Par ailleurs, le professeur Aghajari explique l’acharnement des autorités iraniennes contre ceux qui tentent de jeter un peu de lumière sur ces événements par le fait que plusieurs des responsables de ces exécutions de masse sont toujours au pouvoir, y compris l’ancien ministre des Renseignements, Rey Shahry, présentement recteur du sanctuaire de Shahzadeh Abdolazim et porte-parole du Guide suprême au bureau du pèlerinage et guide des pèlerins iraniens à la Mecque. Pour Aghajari, ces exécutions restent un crime contre l’humanité commis par les autorités judiciaires agissant sous l’ordre du ministère de l’Intérieur qui exécutait une fatwa du leader de la Révolution.
J'ai demandé à deux intellectuels réformateurs pourquoi ils ne voulaient pas en parler. "Par fidélité à l’imam Khomeiny", m’ont-ils répondu. Une fidélité qui, pour eux, va de soi. Visiblement mal à l’aise, ils m’ont aussi dit regretter ces événements d’une autre époque qui troublaient leur conscience et préférer se taire.
Vague terroriste de 1982-1983 :
Les causes des événements d'août 1988 remontent à la vague d’attentats terroristes des années 1982 et 1983 commandités par l’Organisation des moudjahiddines du peuple, alors basée dans une banlieue parisienne, à Auvers-sur-Oise. Des personnalités du gouvernement, y compris un Premier ministre, 72 députés, des imams de province ainsi que de simples partisans de l’Etat islamique avaient été assassinés lors de ces attentats terroristes.
Pour éviter tout manichéisme et toute partialité, j’ai montré dans mon film le contexte et la dynamique de la violence et de la contre-violence qu’avaient déclenchées les actes terroristes des Moudjahiddines du peuple.
Lors d’interrogatoires à la prison d'Evin ou lorsque j’ai posé des questions aux officiers du Service de renseignements qui eux-même m’interrogeaient, ceux-ci m’ont dit qu’ils s’acharnent contre ceux qui veulent parler des événements en question à cause de la conjoncture politique. Ils ne souhaitent pas que la question finisse devant une commission des Nations unies ou devant des instances de la justice internationale, car l’Iran et certains de ses dirigeants subissent déjà des sanctions et de fortes pressions internationales à cause du programme nucléaire iranien.

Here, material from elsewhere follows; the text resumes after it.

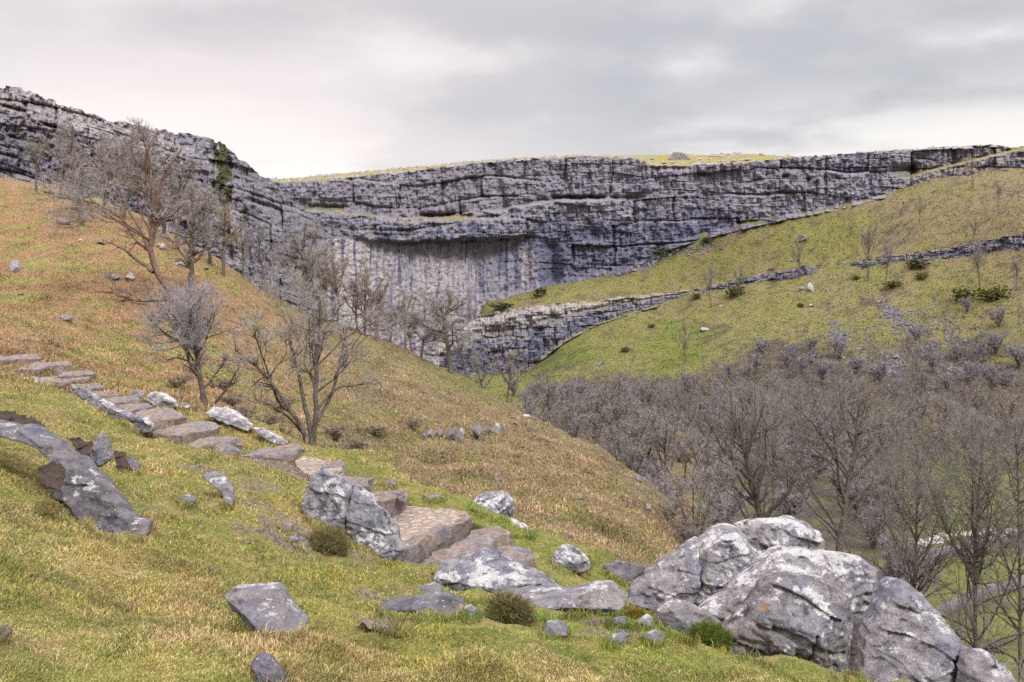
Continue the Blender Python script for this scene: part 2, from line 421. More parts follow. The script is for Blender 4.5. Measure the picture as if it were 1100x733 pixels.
def hit(px, row, ymin=1.2, ymax=329.0):
    """first terrain point seen through (column,row); arrays allowed; NaN depth when none"""
    px = np.atleast_1d(np.asarray(px, float)); row = np.atleast_1d(np.asarray(row, float))
    ci = np.clip(np.round(np.interp(px, PXS, np.arange(len(PXS)))).astype(int), 0, len(PXS) - 1)
    RG = HR - ZG * F / YG
    out = np.full(px.shape, np.nan)
    ok = (YS >= ymin) & (YS <= ymax)
    y_ok = YS[ok]
    order = np.argsort(ci)
    for c in np.unique(ci):
        s = np.where(ci == c)[0]
        r = RG[ok, c]; cm = np.minimum.accumulate(r)      # rows only fall as they become visible
        j = np.searchsorted(-cm, -row[s], side='left')    # first cm <= row
        good = j < len(cm)
        jj = np.clip(j, 1, len(cm) - 1)
        a, b = cm[jj - 1], r[jj]
        tt = np.clip((a - row[s]) / np.where(a - b == 0, 1, a - b), 0, 1)
        out[s] = np.where(good, y_ok[jj - 1] * (1 - tt) + y_ok[jj] * tt, np.nan)
    return out

def hp(px, row, ymin=1.2):
    y = np.nan; k = 0
    while not np.isfinite(y) and k < 40:      # just past a brow: take the brow itself
        y = hit(px, row + k, ymin)[0]; k += 1
    if not np.isfinite(y): return np.array([np.nan] * 3)
    x = (px - CX) / F * y
    return np.array([x, y, float(gz(x, y))])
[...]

Mais si, pour le Dr Aghajari, "la tragédie d'août 1988 n’est pas une affaire ancienne et qu’elle est toujours d’actualité" pour mes geôliers, les victimes restent des "traîtres à la Nation, des séditieux qui ont tenté de se révolter en prison, de briser les portes de la prison pour rejoindre ceux qui avaient trahi leur peuple en attaquant leur pays avec le soutien de Saddam Hussein".
Ma démarche de cinéaste :
Je ne suis pas une militante, mais une cinéaste indépendante qui n'accuse personne. Tout ce que j'ai fait, c’est d’utiliser une caméra pour tenter de briser la loi du silence qui étouffe la Nation iranienne. Je voulais que les familles des victimes et les responsables de ces crimes puissent finalement entamer un dialogue. En prenant Lanat Abad comme point de départ du récit, je voulais toucher à une thématique universelle, à savoir pourquoi des idéologies ont un tel impact sur les êtres humains.
Je crois que le cinéma a le droit de se demander pourquoi des hommes pensent qu’en supprimant une partie de la jeunesse d’une Nation, ils peuvent sauver celle-ci et sauver le monde. Je pense aussi que le cinéma a un devoir, celui de se demander quel type d’idéologie pousse des hommes –affectueux dans l’intimité de leur vie familiale et croyants dans un Dieu clément et miséricordieux – à supprimer des êtres humains sans défense?